Color into Sound: Loop38 at Turrell Skyspace

Loop38 in electrolab at the Turrell Skyspace at Rice University, March 21, 2017.
Photos by Sherry Cheng.

When soft twilight yields to clear night, the Turrell Skyspace at Rice University is illuminated with a continuous diffusion of colors that ebb and flow around the central opening to the darkening sky. James Turrell has compared programming the lights to composing, anticipating our emotional response to music might parallel our response to light and its changing colors.

On March 21, Loop38, the young and dynamic New Music collective founded by Rice University Shepherd School pianist Yvonne Chen and conductor Jerry Hou, in its ambitious and ground-breaking inaugural season, presented a program of spectral beauty perfectly suited to the shifting spectrum of light at the Skyspace. Aptly titled “electrolab,” the concert included three works that can all be roughly characterized as “Spectral Music,” by which I mean any music that features timbre as a primary element in its language and structure, and music that merges acoustic sounds with electronic sounds, resulting in a kaleidoscopic collage of “real” sounds–Kaijia Saariaho’s Lichtbogen (1986), Olga Neuwirth’s Torsion (2003), and Ashley Fure’s Feed Forward (2015).

Saariaho’s Lichtbogen, for nine instruments and live electronics, was inspired by visions of the Northern Lights in the Arctic sky.

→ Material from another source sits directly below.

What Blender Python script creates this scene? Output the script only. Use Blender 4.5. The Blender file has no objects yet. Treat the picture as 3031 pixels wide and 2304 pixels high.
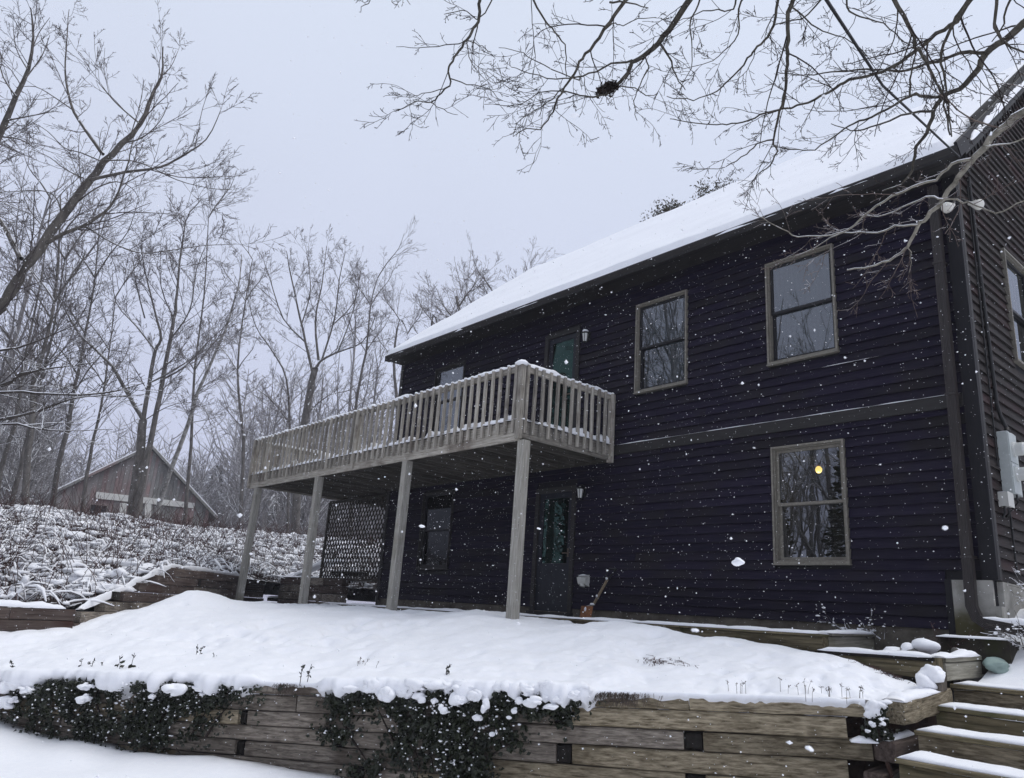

From faint breaths on the flute, to sparse scattered notes on the piano, to the fragmented, shimmering tremolos on the strings, to the metallic, crystalline pings of the cortales, the air became rarified, and one easily enters a dreamlike trance, held still by the synchronicity of merging colors and sound textures. Colors became sound and sound became color. The music never overwhelms the senses, even at its most intense moments, when bows screeched over the bridge like sea sirens wailing, repeated high notes on the piano struck like hammers on hard wood, and low strings growled in waves. The music never lost its transparent luminosity, as individuals in the ensemble created a spectral web both refined and unified, and even the electronic component transpired into the ether with subtlety.

Olga Neuwirth’s Torsion, for Bassoon and Tape, is an enormously difficult piece for the bassoonist, taking the instrument to the limits of its capability. Bassoonist Ben Roidl-Ward absolutely rose to the challenge and brought the house down with his brilliant performance. From the continuous circular breathes that sustain the expansive and dynamic opening low note, to the precise and incisive staccato bursts, to the furious speed of passages that run the entire range of the bassoon, to the dizzying array of crazy rhythms, to the effortless production of cool multiphonics and soulful slides, Roidl-Ward owned the piece. Here again, the use of the composer’s field recordings and other electronic sounds subtly but effectively created an alternative atmosphere. At one particular moment, when a quaint carnival tune sounded from the distance, I felt a sense of familiarity and nostalgia, an emotional response to a mostly technical piece.

Ashley Fure’s Feed Forward, for large ensemble, was the most sonically adventurous piece of the evening. Percussionist Brandon Bell literally scared the wits out of me as I jumped in surprise and grabbed my companion in the very first moment of the piece–the metallic shock of metal-tipped mallets on brake drums sent shivers up my spine at every turn. At first, the sound palette shifted in recognizable patterns, then progressively the acoustic material mingled and merged. Sound effects had me bending over the balcony, looking for their sources, a shimmering from cymbals being bowed at the edge, a scraping of slate, a saxophone emanating percussive breathes. The droning from winds or strings, dovetailing in and out of the sonic landscape, reminded me of chanting lamas on the Tibetan Plateau. A high whistling sound–was that harmonics in the strings or the piercing cry of reeds? The horror-inducing tremor coming from the bass drum, I only found out later, was the gliding of a super bouncy ball on a skewer moving over the skin of the drum. Perhaps that was the intent of the composer, this morphing and fusing of sounds that made characteristics of individual instruments disappear, dissolving barriers and limitations.

I come to new music concerts in venues like the Turrell Skyspace to experience the moment, to surrender myself to the mysteries of sound. Loop38 took me there with a brilliantly conceived program. It was music from an immense space, sometimes ethereal, sometimes earthy, illuminated by our own individual realities. It is music that makes me aware and awake.

Loop38’s season closer on May 2 will feature Georg Friedrich Haas’s hour-long work for 24 musicians, in vain (2000), a cult masterpiece of our time, to be performed in the Rothko Chapel.